▸ **Aim of the exercise**
Quote the listing in full, exactly as given, minus any pictures.
— start Data provided —
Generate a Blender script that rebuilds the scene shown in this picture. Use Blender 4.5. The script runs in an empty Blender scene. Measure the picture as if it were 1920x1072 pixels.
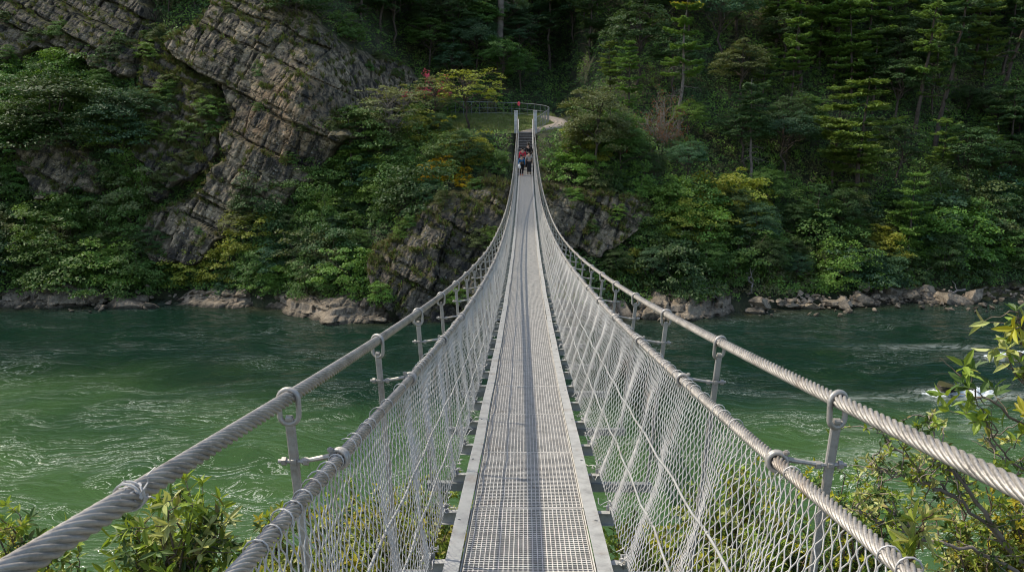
import bpy, math, random
import numpy as np
from mathutils import Vector, Matrix
random.seed(7); rng = np.random.default_rng(11)
S = bpy.context.scene
COL = S.collection
PI = math.pi
# ------------------------------------------------------------------ camera
TH = math.atan(276/1500.); CT, ST = math.cos(TH), math.sin(TH)
YAW = math.radians(0.955)
cam = bpy.data.cameras.new('camera'); cam.sensor_width = 36; cam.lens = 36*1500/1920.
cam.clip_end = 3000; cam.clip_start = .02
co = bpy.data.objects.new('camera', cam); COL.objects.link(co)
co.location = (0,0,0); co.rotation_euler = (PI/2-TH,0,0); S.camera = co
cam.dof.use_dof = True; cam.dof.focus_distance = 11.0; cam.dof.aperture_fstop = 13

def ray(px, py):
    u = (np.asarray(px,float)-960)/1500.; v = (536-np.asarray(py,float))/1500.
    return u, CT+v*ST, -ST+v*CT
def at(px, py, Y):
    x, y, z = ray(px, py); k = Y/y
    return np.array([x*k, Y, z*k])
def proj(x, y, z):
    dep = y*CT - z*ST
    up = y*ST + z*CT
    return 960+1500*x/dep, 536-1500*up/dep
cY, sY = math.cos(YAW), math.sin(YAW)
def W(x, y, z):            # bridge frame -> world
    return (x*cY + y*sY, -x*sY + y*cY, z)

# ------------------------------------------------------------------ mesh helpers
def new_obj(name, me, mat=None, parent=None):
    o = bpy.data.objects.new(name, me); COL.objects.link(o)
    if mat is not None:
        for m in (mat if isinstance(mat, (list, tuple)) else [mat]): me.materials.append(m)
    if parent is not None: o.parent = parent
    return o
def make_mesh(name, V, Fs, smooth=False, mi=None):
    V = np.asarray(V, dtype=np.float32).reshape(-1,3)
    if not isinstance(Fs, (list, tuple)): Fs = [Fs]
    Fs = [np.asarray(f, dtype=np.int32) for f in Fs if len(f)]
    me = bpy.data.meshes.new(name)
    me.vertices.add(len(V)); me.vertices.foreach_set('co', V.ravel())
    nl = sum(f.size for f in Fs); npoly = sum(len(f) for f in Fs)
    me.loops.add(nl); me.loops.foreach_set('vertex_index', np.concatenate([f.ravel() for f in Fs]))
    me.polygons.add(npoly)
    starts = []; tot = 0
    for f in Fs:
        starts.append(tot + np.arange(len(f))*f.shape[1]); tot += f.size
    me.polygons.foreach_set('loop_start', np.concatenate(starts).astype(np.int32))
    me.polygons.foreach_set('use_smooth', np.full(npoly, bool(smooth)))
    if mi is not None: me.polygons.foreach_set('material_index', np.asarray(mi, dtype=np.int32))
    me.update(calc_edges=True); me.validate()
    return me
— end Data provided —
▸ **Response to this task**
Generate a Blender script that rebuilds the scene shown in this picture. Use Blender 4.5. The script runs in an empty Blender scene. Measure the picture as if it were 1920x1072 pixels.
import bpy, math, random
import numpy as np
from mathutils import Vector, Matrix
random.seed(7); rng = np.random.default_rng(11)
S = bpy.context.scene
COL = S.collection
PI = math.pi
# ------------------------------------------------------------------ camera
TH = math.atan(276/1500.); CT, ST = math.cos(TH), math.sin(TH)
YAW = math.radians(0.955)
cam = bpy.data.cameras.new('camera'); cam.sensor_width = 36; cam.lens = 36*1500/1920.
cam.clip_end = 3000; cam.clip_start = .02
co = bpy.data.objects.new('camera', cam); COL.objects.link(co)
co.location = (0,0,0); co.rotation_euler = (PI/2-TH,0,0); S.camera = co
cam.dof.use_dof = True; cam.dof.focus_distance = 11.0; cam.dof.aperture_fstop = 13

def ray(px, py):
    u = (np.asarray(px,float)-960)/1500.; v = (536-np.asarray(py,float))/1500.
    return u, CT+v*ST, -ST+v*CT
def at(px, py, Y):
    x, y, z = ray(px, py); k = Y/y
    return np.array([x*k, Y, z*k])
def proj(x, y, z):
    dep = y*CT - z*ST
    up = y*ST + z*CT
    return 960+1500*x/dep, 536-1500*up/dep
cY, sY = math.cos(YAW), math.sin(YAW)
def W(x, y, z):            # bridge frame -> world
    return (x*cY + y*sY, -x*sY + y*cY, z)

# ------------------------------------------------------------------ mesh helpers
def new_obj(name, me, mat=None, parent=None):
    o = bpy.data.objects.new(name, me); COL.objects.link(o)
    if mat is not None:
        for m in (mat if isinstance(mat, (list, tuple)) else [mat]): me.materials.append(m)
    if parent is not None: o.parent = parent
    return o
def make_mesh(name, V, Fs, smooth=False, mi=None):
    V = np.asarray(V, dtype=np.float32).reshape(-1,3)
    if not isinstance(Fs, (list, tuple)): Fs = [Fs]
    Fs = [np.asarray(f, dtype=np.int32) for f in Fs if len(f)]
    me = bpy.data.meshes.new(name)
    me.vertices.add(len(V)); me.vertices.foreach_set('co', V.ravel())
    nl = sum(f.size for f in Fs); npoly = sum(len(f) for f in Fs)
    me.loops.add(nl); me.loops.foreach_set('vertex_index', np.concatenate([f.ravel() for f in Fs]))
    me.polygons.add(npoly)
    starts = []; tot = 0
    for f in Fs:
        starts.append(tot + np.arange(len(f))*f.shape[1]); tot += f.size
    me.polygons.foreach_set('loop_start', np.concatenate(starts).astype(np.int32))
    me.polygons.foreach_set('use_smooth', np.full(npoly, bool(smooth)))
    if mi is not None: me.polygons.foreach_set('material_index', np.asarray(mi, dtype=np.int32))
    me.update(calc_edges=True); me.validate()
    return me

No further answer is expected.